→ Information provided
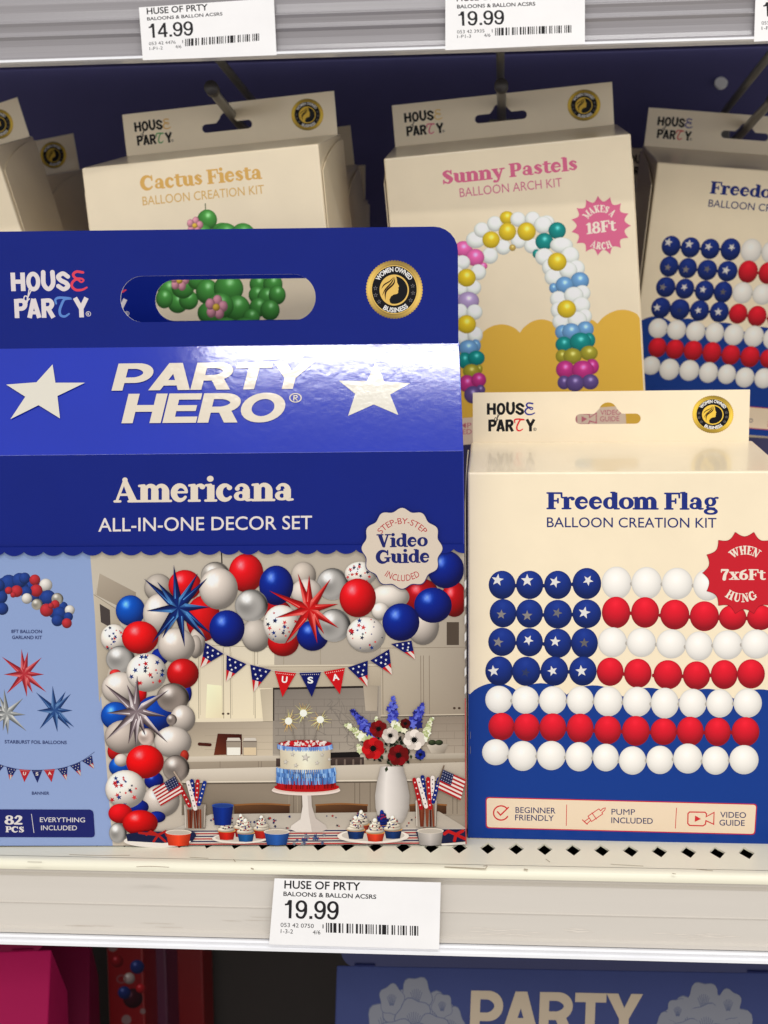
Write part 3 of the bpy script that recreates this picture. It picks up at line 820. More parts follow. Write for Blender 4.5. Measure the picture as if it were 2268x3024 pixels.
# hood, splashback
af.quad([C6(255, 30), C6(1050, 25), C6(1050, 165), C6(255, 182)], [(190, 177, 155), (182, 168, 148), (168, 154, 134), (186, 172, 148)])
af.line(C6, [(265, 36), (1050, 30)], 5, (206, 194, 172)); af.line(C6, [(265, 44), (1050, 38)], 3, (150, 136, 118))
af.quad([C6(345, 182), C6(940, 168), C6(1040, 170), C6(1030, 610)], [(120, 110, 102), (140, 130, 120), (150, 140, 128), (160, 148, 136)])
af.quad([C6(345, 182), C6(1030, 170), C6(1030, 612), C6(345, 612)], [(128, 119, 111), (138, 128, 118), (164, 152, 138), (158, 147, 134)])
af.quad([C6(345, 178), C6(940, 166), C6(940, 180), C6(345, 192)], (60, 52, 48))
af.quad([C6(335, 185), C6(354, 185), C6(354, 395), C6(335, 395)], (70, 62, 56))
for k in range(7):
    y = 255 + k * 47
    af.line(C6, [(360, y), (1020, y - 4)], 2.2, (122, 113, 104), up=.3)
    for j in range(7): af.line(C6, [(380 + j * 100 + (k % 2) * 48, y), (380 + j * 100 + (k % 2) * 48, y + 45)], 2, (122, 113, 104), up=.2)
rv = random.Random(3)
for k in range(9):
    x, y = rv.uniform(640, 880), rv.uniform(240, 420); P = []
    for j in range(6): P.append((x, y)); x += rv.uniform(-50, 60); y += rv.uniform(10, 55)
    af.line(C6, P, 2, (126, 118, 111), smooth=True, up=.3)
af.quad([C6(262, 190), C6(345, 185), C6(345, 398), C6(282, 398)], [(178, 165, 143), (184, 170, 148), (196, 182, 158), (190, 176, 152)])
af.quad([C6(935, 168), C6(1030, 168), C6(1025, 330), C6(950, 330)], [(170, 156, 138), (160, 147, 130), (168, 154, 136), (176, 162, 144)])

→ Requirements
Replicate the material above verbatim; images stay out of the copy.

→ Exercise result
Write part 3 of the bpy script that recreates this picture. It picks up at line 820. More parts follow. Write for Blender 4.5. Measure the picture as if it were 2268x3024 pixels.
# hood, splashback
af.quad([C6(255, 30), C6(1050, 25), C6(1050, 165), C6(255, 182)], [(190, 177, 155), (182, 168, 148), (168, 154, 134), (186, 172, 148)])
af.line(C6, [(265, 36), (1050, 30)], 5, (206, 194, 172)); af.line(C6, [(265, 44), (1050, 38)], 3, (150, 136, 118))
af.quad([C6(345, 182), C6(940, 168), C6(1040, 170), C6(1030, 610)], [(120, 110, 102), (140, 130, 120), (150, 140, 128), (160, 148, 136)])
af.quad([C6(345, 182), C6(1030, 170), C6(1030, 612), C6(345, 612)], [(128, 119, 111), (138, 128, 118), (164, 152, 138), (158, 147, 134)])
af.quad([C6(345, 178), C6(940, 166), C6(940, 180), C6(345, 192)], (60, 52, 48))
af.quad([C6(335, 185), C6(354, 185), C6(354, 395), C6(335, 395)], (70, 62, 56))
for k in range(7):
    y = 255 + k * 47
    af.line(C6, [(360, y), (1020, y - 4)], 2.2, (122, 113, 104), up=.3)
    for j in range(7): af.line(C6, [(380 + j * 100 + (k % 2) * 48, y), (380 + j * 100 + (k % 2) * 48, y + 45)], 2, (122, 113, 104), up=.2)
rv = random.Random(3)
for k in range(9):
    x, y = rv.uniform(640, 880), rv.uniform(240, 420); P = []
    for j in range(6): P.append((x, y)); x += rv.uniform(-50, 60); y += rv.uniform(10, 55)
    af.line(C6, P, 2, (126, 118, 111), smooth=True, up=.3)
af.quad([C6(262, 190), C6(345, 185), C6(345, 398), C6(282, 398)], [(178, 165, 143), (184, 170, 148), (196, 182, 158), (190, 176, 152)])
af.quad([C6(935, 168), C6(1030, 168), C6(1025, 330), C6(950, 330)], [(170, 156, 138), (160, 147, 130), (168, 154, 136), (176, 162, 144)])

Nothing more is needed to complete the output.